**Task prompt**
Reproduce all of the material exactly as shown.

**Data**
····················
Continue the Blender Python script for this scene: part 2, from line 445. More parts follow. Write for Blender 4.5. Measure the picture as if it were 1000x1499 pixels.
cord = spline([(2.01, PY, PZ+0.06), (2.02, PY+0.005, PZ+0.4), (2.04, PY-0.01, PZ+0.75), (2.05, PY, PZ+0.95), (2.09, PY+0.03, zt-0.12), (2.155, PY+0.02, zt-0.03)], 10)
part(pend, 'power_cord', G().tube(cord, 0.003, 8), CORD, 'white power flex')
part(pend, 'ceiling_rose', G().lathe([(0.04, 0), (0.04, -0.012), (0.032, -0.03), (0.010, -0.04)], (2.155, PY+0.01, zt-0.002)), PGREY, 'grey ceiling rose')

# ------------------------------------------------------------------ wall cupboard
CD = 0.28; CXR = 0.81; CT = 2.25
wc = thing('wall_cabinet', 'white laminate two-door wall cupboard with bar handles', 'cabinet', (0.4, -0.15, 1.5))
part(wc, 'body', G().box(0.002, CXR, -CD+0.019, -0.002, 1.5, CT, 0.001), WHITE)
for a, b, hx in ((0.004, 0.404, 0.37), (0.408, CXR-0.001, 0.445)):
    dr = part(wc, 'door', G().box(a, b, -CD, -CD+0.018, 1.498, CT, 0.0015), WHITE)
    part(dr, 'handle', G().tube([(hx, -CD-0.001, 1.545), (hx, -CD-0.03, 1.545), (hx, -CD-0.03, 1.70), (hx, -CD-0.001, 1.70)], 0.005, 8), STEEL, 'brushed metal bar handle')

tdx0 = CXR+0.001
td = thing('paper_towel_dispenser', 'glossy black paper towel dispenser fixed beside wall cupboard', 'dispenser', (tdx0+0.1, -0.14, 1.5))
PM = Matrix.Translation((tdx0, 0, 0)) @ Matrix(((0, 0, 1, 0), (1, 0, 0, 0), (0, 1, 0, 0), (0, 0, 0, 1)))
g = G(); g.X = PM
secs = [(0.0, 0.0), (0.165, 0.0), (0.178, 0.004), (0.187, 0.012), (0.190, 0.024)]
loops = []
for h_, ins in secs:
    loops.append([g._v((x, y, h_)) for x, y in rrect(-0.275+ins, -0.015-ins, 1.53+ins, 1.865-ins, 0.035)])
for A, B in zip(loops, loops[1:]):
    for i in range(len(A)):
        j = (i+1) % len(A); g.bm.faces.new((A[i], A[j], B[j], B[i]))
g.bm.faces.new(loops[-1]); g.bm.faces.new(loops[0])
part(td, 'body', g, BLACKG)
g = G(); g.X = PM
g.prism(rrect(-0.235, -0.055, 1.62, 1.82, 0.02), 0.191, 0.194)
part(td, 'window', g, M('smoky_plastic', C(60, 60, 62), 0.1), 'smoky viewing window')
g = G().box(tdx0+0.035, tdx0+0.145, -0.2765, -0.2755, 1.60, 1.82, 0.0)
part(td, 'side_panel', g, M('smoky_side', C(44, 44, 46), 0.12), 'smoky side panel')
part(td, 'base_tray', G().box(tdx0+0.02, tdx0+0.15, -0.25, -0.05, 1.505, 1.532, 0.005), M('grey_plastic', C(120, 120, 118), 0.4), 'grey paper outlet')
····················
**Written reply**
Continue the Blender Python script for this scene: part 2, from line 445. More parts follow. Write for Blender 4.5. Measure the picture as if it were 1000x1499 pixels.
cord = spline([(2.01, PY, PZ+0.06), (2.02, PY+0.005, PZ+0.4), (2.04, PY-0.01, PZ+0.75), (2.05, PY, PZ+0.95), (2.09, PY+0.03, zt-0.12), (2.155, PY+0.02, zt-0.03)], 10)
part(pend, 'power_cord', G().tube(cord, 0.003, 8), CORD, 'white power flex')
part(pend, 'ceiling_rose', G().lathe([(0.04, 0), (0.04, -0.012), (0.032, -0.03), (0.010, -0.04)], (2.155, PY+0.01, zt-0.002)), PGREY, 'grey ceiling rose')

# ------------------------------------------------------------------ wall cupboard
CD = 0.28; CXR = 0.81; CT = 2.25
wc = thing('wall_cabinet', 'white laminate two-door wall cupboard with bar handles', 'cabinet', (0.4, -0.15, 1.5))
part(wc, 'body', G().box(0.002, CXR, -CD+0.019, -0.002, 1.5, CT, 0.001), WHITE)
for a, b, hx in ((0.004, 0.404, 0.37), (0.408, CXR-0.001, 0.445)):
    dr = part(wc, 'door', G().box(a, b, -CD, -CD+0.018, 1.498, CT, 0.0015), WHITE)
    part(dr, 'handle', G().tube([(hx, -CD-0.001, 1.545), (hx, -CD-0.03, 1.545), (hx, -CD-0.03, 1.70), (hx, -CD-0.001, 1.70)], 0.005, 8), STEEL, 'brushed metal bar handle')

tdx0 = CXR+0.001
td = thing('paper_towel_dispenser', 'glossy black paper towel dispenser fixed beside wall cupboard', 'dispenser', (tdx0+0.1, -0.14, 1.5))
PM = Matrix.Translation((tdx0, 0, 0)) @ Matrix(((0, 0, 1, 0), (1, 0, 0, 0), (0, 1, 0, 0), (0, 0, 0, 1)))
g = G(); g.X = PM
secs = [(0.0, 0.0), (0.165, 0.0), (0.178, 0.004), (0.187, 0.012), (0.190, 0.024)]
loops = []
for h_, ins in secs:
    loops.append([g._v((x, y, h_)) for x, y in rrect(-0.275+ins, -0.015-ins, 1.53+ins, 1.865-ins, 0.035)])
for A, B in zip(loops, loops[1:]):
    for i in range(len(A)):
        j = (i+1) % len(A); g.bm.faces.new((A[i], A[j], B[j], B[i]))
g.bm.faces.new(loops[-1]); g.bm.faces.new(loops[0])
part(td, 'body', g, BLACKG)
g = G(); g.X = PM
g.prism(rrect(-0.235, -0.055, 1.62, 1.82, 0.02), 0.191, 0.194)
part(td, 'window', g, M('smoky_plastic', C(60, 60, 62), 0.1), 'smoky viewing window')
g = G().box(tdx0+0.035, tdx0+0.145, -0.2765, -0.2755, 1.60, 1.82, 0.0)
part(td, 'side_panel', g, M('smoky_side', C(44, 44, 46), 0.12), 'smoky side panel')
part(td, 'base_tray', G().box(tdx0+0.02, tdx0+0.15, -0.25, -0.05, 1.505, 1.532, 0.005), M('grey_plastic', C(120, 120, 118), 0.4), 'grey paper outlet')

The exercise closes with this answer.